Skyline matrix


In scientific computing, skyline matrix storage, or SKS, or a variable band matrix storage, or envelope storage scheme is a form of a sparse matrix storage format matrix that reduces the storage requirement of a matrix more than banded storage. In banded storage, all entries within a fixed distance from the diagonal are stored. In column-oriented skyline storage, only the entries from the first nonzero entry to the last nonzero entry in each column are stored. There is also row oriented skyline storage, and, for symmetric matrices, only one triangle is usually stored.
Skyline storage has become very popular in the finite element codes for structural mechanics, because the skyline is preserved by Cholesky decomposition, and systems of equations from finite elements have a relatively small skyline. In addition, the effort of coding skyline Cholesky is about same as for Cholesky for banded matrices.

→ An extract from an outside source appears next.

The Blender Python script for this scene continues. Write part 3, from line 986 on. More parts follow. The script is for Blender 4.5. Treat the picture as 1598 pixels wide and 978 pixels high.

Before storing a matrix in skyline format, the rows and columns are typically renumbered to reduce the size of the skyline and to decrease the number of operations in the skyline Cholesky algorithm. The same heuristic renumbering algorithm that reduce the bandwidth are also used to reduce the skyline. The basic and one of the earliest algorithms to do that is reverse Cuthill–McKee algorithm.
However, skyline storage is not as popular for very large systems because skyline Cholesky is not so easily adapted for massively parallel computing, and general sparse methods, which store only the nonzero entries of the matrix, become more efficient for very large problems due to much less fill-in.